After spending months living in quarantine in Los Angeles, California, I eagerly anticipated starting my internship with the Lincoln National Forest this summer in Alamogordo, New Mexico. As I made my drive out east from LA, I watched the landscape transition from dense urban development, to Saguaro cactus-filled Sonoran Desert, to the more desolate scrub of the Chihuahuan Desert. The Sacramento Mountains finally came into view; a joyous sight after hundreds of miles of desert scrub. I had finally arrived.
Alamogordo is a medium-sized town bordering Texas and is about an hour and a half drive from the Mexican border. This region of the Southwest lies on the traditional and unceded territories of the Apache people. The Mescalero Apache Nation, who still live on a fraction of their ancestral lands, have their reservation on a large section of the Sacramento Mountain Range.
My fellow intern Ashlyn Lythgoe and I will be spending the summer conducting surveys in sections of the Lincoln National Forest that have never been surveyed for rare plants. The data we collect will provide baseline information for large scale restoration, forest thinning, and seed banking projects. The data will also be used by the U.S. Forest Service Rocky Mountain Research Station for creating a habitat suitability model. One of the goals of the model will be to develop habitat suitability analysis for identifying exact habitats for endangered, threatened, and regionally sensitive rare plant species.
We are still in the initial stages of our surveys. Unlike other parts of the country, New Mexico, and sections of the Southwest experience summer monsoons. As a result, the flowering season here will start in July and goes on till the end of September.
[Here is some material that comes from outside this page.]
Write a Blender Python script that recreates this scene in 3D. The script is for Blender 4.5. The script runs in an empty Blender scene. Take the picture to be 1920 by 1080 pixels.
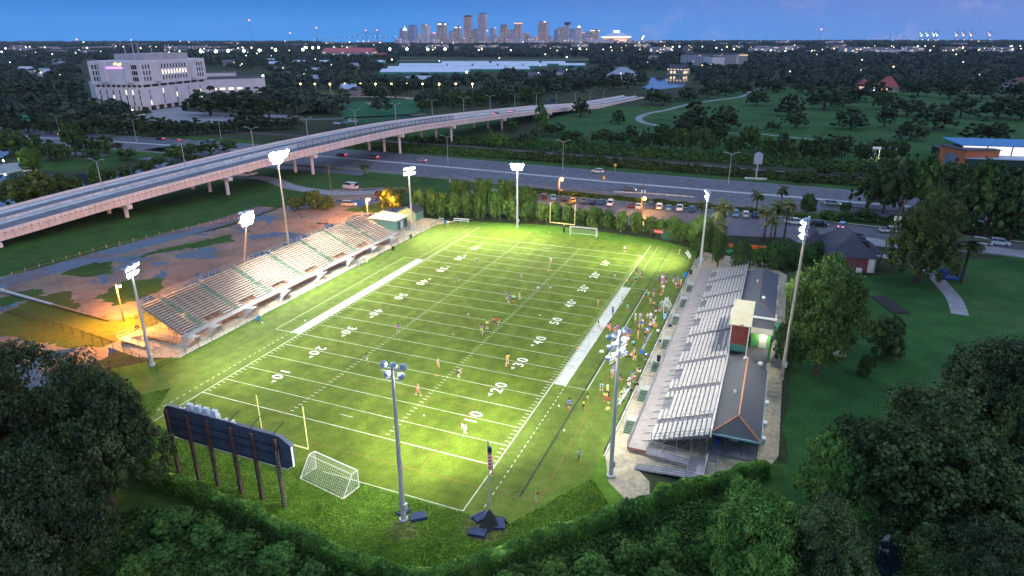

In the meantime, we have been brushing up on our botany skills and assisting the Natural Resources crew a riparian restoration project.
As a newbie to the Southwest, I was surprised to see the large range in ecotones which includes scrub in the desert floor, grasslands and meadows, ponderosa pine that transitions to mix coniferous forests at higher altitudes, and a bit of subalpine forest habitat.